[AIM OF THE TASK] Produce a word-for-word copy of the listing below without its pictures.
+ + + + +
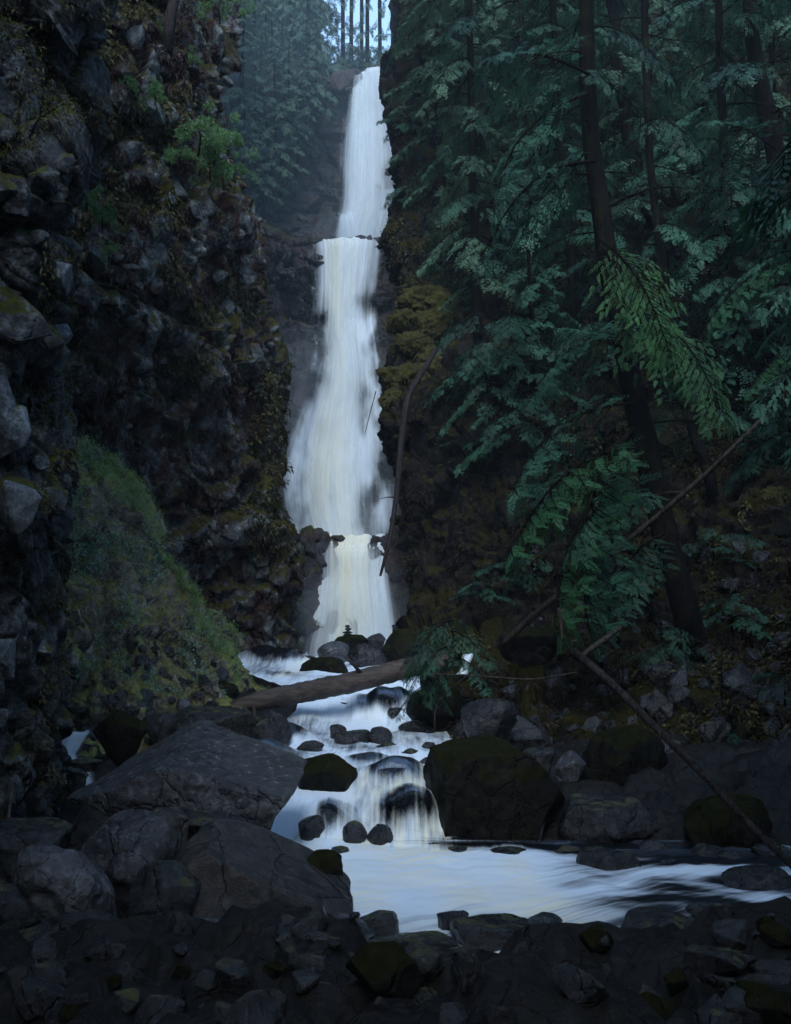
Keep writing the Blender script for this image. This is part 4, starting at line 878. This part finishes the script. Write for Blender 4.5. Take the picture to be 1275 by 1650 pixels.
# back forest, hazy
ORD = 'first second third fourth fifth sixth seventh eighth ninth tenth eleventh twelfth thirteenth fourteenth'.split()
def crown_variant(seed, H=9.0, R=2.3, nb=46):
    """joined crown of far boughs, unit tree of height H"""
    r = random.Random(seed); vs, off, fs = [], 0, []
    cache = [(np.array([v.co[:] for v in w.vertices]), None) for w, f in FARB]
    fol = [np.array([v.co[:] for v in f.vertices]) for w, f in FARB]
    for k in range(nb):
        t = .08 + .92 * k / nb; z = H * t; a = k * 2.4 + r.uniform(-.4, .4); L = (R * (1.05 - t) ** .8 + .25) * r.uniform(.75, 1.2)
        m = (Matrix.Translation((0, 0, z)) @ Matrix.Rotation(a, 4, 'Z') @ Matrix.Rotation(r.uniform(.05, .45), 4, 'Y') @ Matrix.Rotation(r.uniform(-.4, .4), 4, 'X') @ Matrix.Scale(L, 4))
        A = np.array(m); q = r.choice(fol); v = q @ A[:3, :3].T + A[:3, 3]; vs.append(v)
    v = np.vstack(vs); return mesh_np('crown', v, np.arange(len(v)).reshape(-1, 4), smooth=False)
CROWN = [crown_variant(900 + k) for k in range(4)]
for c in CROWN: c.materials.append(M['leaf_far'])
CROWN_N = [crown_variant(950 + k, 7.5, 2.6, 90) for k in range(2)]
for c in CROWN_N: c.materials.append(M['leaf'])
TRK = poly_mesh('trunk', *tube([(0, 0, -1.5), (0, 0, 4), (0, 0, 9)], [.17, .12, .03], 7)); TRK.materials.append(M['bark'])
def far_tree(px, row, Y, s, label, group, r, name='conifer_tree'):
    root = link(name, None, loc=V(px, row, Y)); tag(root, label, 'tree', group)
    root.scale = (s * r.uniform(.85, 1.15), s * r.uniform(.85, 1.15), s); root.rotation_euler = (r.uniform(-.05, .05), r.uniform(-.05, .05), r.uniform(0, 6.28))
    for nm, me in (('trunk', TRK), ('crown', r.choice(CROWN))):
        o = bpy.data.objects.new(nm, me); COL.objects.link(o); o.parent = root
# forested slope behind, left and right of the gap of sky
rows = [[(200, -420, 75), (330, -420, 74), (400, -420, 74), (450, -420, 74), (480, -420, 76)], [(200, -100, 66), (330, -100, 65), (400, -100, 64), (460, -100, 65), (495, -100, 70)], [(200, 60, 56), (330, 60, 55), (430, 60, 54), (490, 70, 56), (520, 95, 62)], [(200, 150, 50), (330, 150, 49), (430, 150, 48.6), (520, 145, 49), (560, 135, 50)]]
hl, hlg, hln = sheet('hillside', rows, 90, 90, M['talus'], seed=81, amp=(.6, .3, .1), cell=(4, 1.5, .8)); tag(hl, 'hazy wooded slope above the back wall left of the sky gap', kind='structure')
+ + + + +
[THE RESPONSE]
Keep writing the Blender script for this image. This is part 4, starting at line 878. This part finishes the script. Write for Blender 4.5. Take the picture to be 1275 by 1650 pixels.
# back forest, hazy
ORD = 'first second third fourth fifth sixth seventh eighth ninth tenth eleventh twelfth thirteenth fourteenth'.split()
def crown_variant(seed, H=9.0, R=2.3, nb=46):
    """joined crown of far boughs, unit tree of height H"""
    r = random.Random(seed); vs, off, fs = [], 0, []
    cache = [(np.array([v.co[:] for v in w.vertices]), None) for w, f in FARB]
    fol = [np.array([v.co[:] for v in f.vertices]) for w, f in FARB]
    for k in range(nb):
        t = .08 + .92 * k / nb; z = H * t; a = k * 2.4 + r.uniform(-.4, .4); L = (R * (1.05 - t) ** .8 + .25) * r.uniform(.75, 1.2)
        m = (Matrix.Translation((0, 0, z)) @ Matrix.Rotation(a, 4, 'Z') @ Matrix.Rotation(r.uniform(.05, .45), 4, 'Y') @ Matrix.Rotation(r.uniform(-.4, .4), 4, 'X') @ Matrix.Scale(L, 4))
        A = np.array(m); q = r.choice(fol); v = q @ A[:3, :3].T + A[:3, 3]; vs.append(v)
    v = np.vstack(vs); return mesh_np('crown', v, np.arange(len(v)).reshape(-1, 4), smooth=False)
CROWN = [crown_variant(900 + k) for k in range(4)]
for c in CROWN: c.materials.append(M['leaf_far'])
CROWN_N = [crown_variant(950 + k, 7.5, 2.6, 90) for k in range(2)]
for c in CROWN_N: c.materials.append(M['leaf'])
TRK = poly_mesh('trunk', *tube([(0, 0, -1.5), (0, 0, 4), (0, 0, 9)], [.17, .12, .03], 7)); TRK.materials.append(M['bark'])
def far_tree(px, row, Y, s, label, group, r, name='conifer_tree'):
    root = link(name, None, loc=V(px, row, Y)); tag(root, label, 'tree', group)
    root.scale = (s * r.uniform(.85, 1.15), s * r.uniform(.85, 1.15), s); root.rotation_euler = (r.uniform(-.05, .05), r.uniform(-.05, .05), r.uniform(0, 6.28))
    for nm, me in (('trunk', TRK), ('crown', r.choice(CROWN))):
        o = bpy.data.objects.new(nm, me); COL.objects.link(o); o.parent = root
# forested slope behind, left and right of the gap of sky
rows = [[(200, -420, 75), (330, -420, 74), (400, -420, 74), (450, -420, 74), (480, -420, 76)], [(200, -100, 66), (330, -100, 65), (400, -100, 64), (460, -100, 65), (495, -100, 70)], [(200, 60, 56), (330, 60, 55), (430, 60, 54), (490, 70, 56), (520, 95, 62)], [(200, 150, 50), (330, 150, 49), (430, 150, 48.6), (520, 145, 49), (560, 135, 50)]]
hl, hlg, hln = sheet('hillside', rows, 90, 90, M['talus'], seed=81, amp=(.6, .3, .1), cell=(4, 1.5, .8)); tag(hl, 'hazy wooded slope above the back wall left of the sky gap', kind='structure')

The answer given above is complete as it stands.